Submitters at today's Environment Select Committee in Parliament have argued the Zero Carbon Bill does not go far enough.
During the last round of submissions, Dairy NZ warned that the upper end of the reduction targets for methane were unattainable.
Today, Generation Zero said the current framework in the Zero Carbon Bill did not fully reflect the urgency of the climate change crisis.
The organisation was one of a handful of submitters who presented to the Environment Select Committee this morning.
Generation Zero's James Young-Drew said the bill picked up on the Intergovernmental Panel on Climate Change's point that New Zealand needed to hit net zero emissions by 2050, but overlooked the other two key findings of its report.
"One is that our carbon emissions need to peak immediately by 2020, and the other is that the pathway we need to be on involves effectively halving carbon [emissions] by 2030," he said.
Mr Young-Drew said the date when New Zealand hits net zero was not important, the total cumulative emissions emitted between now and then was.
Minister for Climate Change James Shaw said given New Zealand's starting point it would be a staggering achievement to meet those other IPCC findings.

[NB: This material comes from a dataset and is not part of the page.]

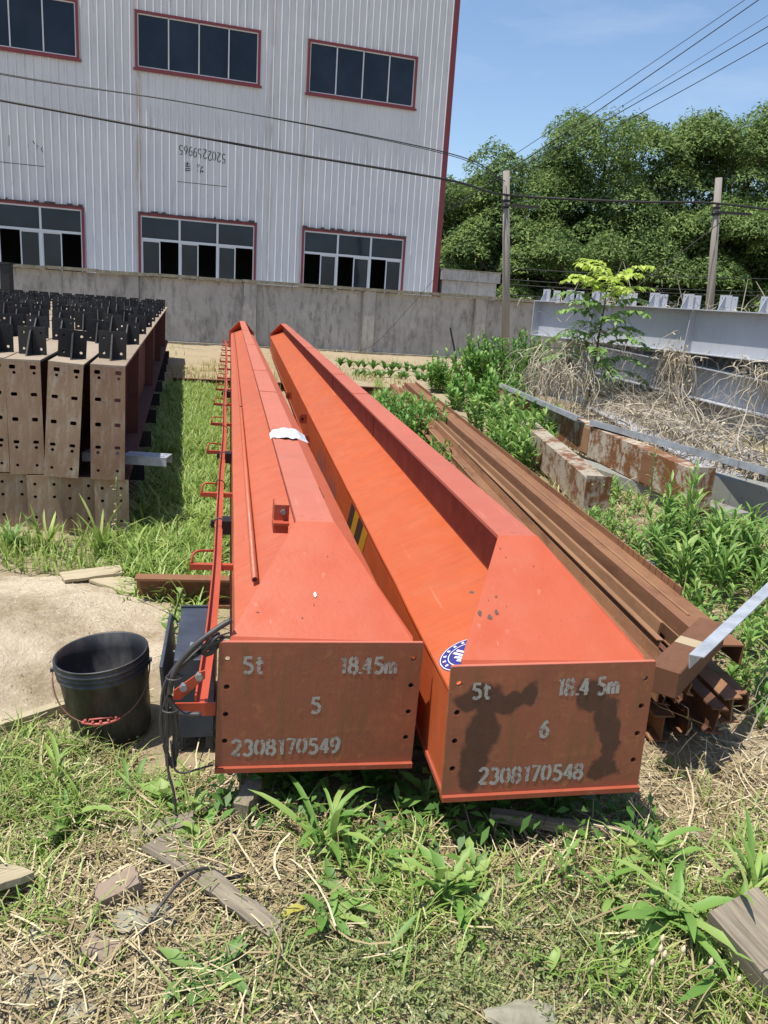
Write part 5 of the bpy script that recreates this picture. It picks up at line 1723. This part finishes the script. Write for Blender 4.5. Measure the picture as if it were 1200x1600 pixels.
straw('straw', rs, scatter(rs, 2600, -.6, 1.6, 2.0, 3.4, lambda x, y: .6 + 0 * x), .05, .2, .003, 'shaded straw under the girder ends and the rusty pile', .15, 2)
# crumbs of soil and chips
n = 5000
P = scatter(rs, n, -1.5, 1.6, 1.1, 2.6, None)
V, F = leaf_cloud(rs, P + np.array([0, 0, .004]), np.tile([0, 0, 1.0], (len(P), 1)), .012)
tag(big('leaf_litter', V, F, M_STRAW), 'crumbled dry leaf litter on the foreground soil', 'leaf litter', kind='stuff')
# small creeping ground cover
gc = lambda x, y: np.clip(blob(.18, 1.52, .38, .14)(x, y) + blob(.55, 1.75, .25, .16, .8)(x, y) + blob(-.12, 1.62, .15, .12, .7)(x, y) + blob(-1.0, 2.3, .3, .25, .35)(x, y) + blob(-.7, 2.3, .2, .15, .4)(x, y), 0, 1)
P = keep(scatter(rs, 20000, -1.3, 1.4, 1.15, 2.6, gc))
P[:, 2] += rs.uniform(.0, .05, len(P))
M_CREEP = leafm('creeping_leaf', '#6f7f4a', '#8a9460', '#a5a574', .2)
V, F = leaf_cloud(rs, P, np.tile([0, 0, 1.0], (len(P), 1)) + rs.normal(0, .5, (len(P), 3)), .013)
tag(big('ground_cover', V, F, M_CREEP), 'fine grey-green creeping weeds in the middle foreground', 'ground cover', kind='stuff')
P = keep(scatter(rs, 900, -.7, .95, 2.02, 3.2, lambda x, y: .5 + .5 * vnoise(x * 5, y * 5)))
P2 = scatter(rs, 1500, -.5, .9, 2.0, 3.0, None); P2[:, 2] += rs.uniform(.01, .12, len(P2))
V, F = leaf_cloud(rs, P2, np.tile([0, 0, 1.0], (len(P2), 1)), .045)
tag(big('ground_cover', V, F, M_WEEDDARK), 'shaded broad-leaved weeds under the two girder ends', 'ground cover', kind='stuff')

# ------------------------------------------------------------------ broad leaf builder
_lr = random.Random(99)
def leaf_strip(base, head, length, width, lift, droop, seg=5, fold=.25, lobes=0.0, rs=None):
    """one long leaf: centre line with two edges, pointed, folded along the midrib"""
    pos = np.array(base, float); ang = lift
    curl_ = _lr.gauss(0, .38) / seg
    width = width * _lr.uniform(.8, 1.15)
    V = []
    for s in range(seg + 1):
        t = s / seg
        wd = width * (math.sin(math.pi * (t * .86 + .07)) ** .75) * (1.0 if t < 1 else .02)
        if s == seg: wd = width * .03
        if lobes and s % 2 == 1: wd *= (1 - lobes)
        sd = np.array([-math.sin(head), math.cos(head), 0])
        up = np.array([-math.cos(head) * math.cos(ang), -math.sin(head) * math.cos(ang), math.sin(ang)])
        tw = _lr.uniform(-.12, .12)
        V += [pos - sd * wd / 2 + up * wd * (fold + tw), pos, pos + sd * wd / 2 + up * wd * (fold - tw)]
        head += curl_
        pos = pos + np.array([math.cos(head) * math.sin(ang), math.sin(head) * math.sin(ang), math.cos(ang)]) * length / seg
        ang += droop / seg
    F = []
    for s in range(seg):
        a = s * 3
        F += [(a, a + 1, a + 4, a + 3), (a + 1, a + 2, a + 5, a + 4)]
    return V, F
class LF:
    def __init__(s): s.v = []; s.f = []; s.n = 0
    def add(s, V, F):
        s.v += V; s.f += [tuple(i + s.n for i in f) for f in F]; s.n += len(V)
    def build(s, name, mat, parent):
        return big(name, np.array(s.v), np.array(s.f), mat, parent, True)

def rosette(x, y, n, lmin, lmax, wd, label, seed, mat=M_WEED, stem=0.0, lobes=0.0, lift=(.2, 1.0), droop=(.6, 1.6), cat='weed', z=0):
    r = random.Random(seed)
    o = empty('weed_plant', (x, y, ghs(x, y) - .005 + z), (0, 0, 0), label, cat)
    lf = LF()
    m = MB()
    hgt_ = stem
    n = int(n * 1.5)
    for i in range(n):
        a = i * 2.4 + r.uniform(-.7, .7)
        b = (r.gauss(0, .016), r.gauss(0, .016), hgt_ * (i / n) * r.uniform(.5, 1.1) + .003)
        l = r.uniform(lmin * .75, lmax * 1.3)
        V, F = leaf_strip(b, a, l, wd * .9 * r.uniform(.6, 1.2), r.uniform(*lift), r.uniform(*droop), 6, .2, lobes, r)
        lf.add(V, F)
    lf.build('leaves', mat, o)
    if stem > 0:
        m.tube([(0, 0, -.02), (r.uniform(-.01, .01), r.uniform(-.01, .01), stem)], [.004, .0025], 6)
        m.build('stem', M_STEM, o, True)
    return o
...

"It's highly unlikely, but the thing I keep saying about all of this is nothing is impossible," he said.
Local Government New Zealand argued the case for referencing adaptation more in the bill, to clarify who holds which roles and responsibilities.
Under the bill, a Climate Change Commission would be formed and they would then work to establish a range of climate change adaptation measures to make sure New Zealand understood the risks it was facing and had a plan to address them.
Local Government New Zealand president Dave Cull said the bill made a good start to adapt New Zealand, but considerably more needed to be done with local government as a key partner.
He said the risk assessment should be done by a specialist agency instead.
"We are pleased that the bill sets up a framework for completing a national climate change risk assessment, but we're concerned the commission has been tasked with completing that.
"We don't believe the Climate Change Commission will have sufficient capability, capacity or resource to undertake such a complex exercise, along with its many other functions," he said.
In total, more than 15,000 submissions have been made on the Zero Carbon Bill, with oral submissions set to take place over the next few months.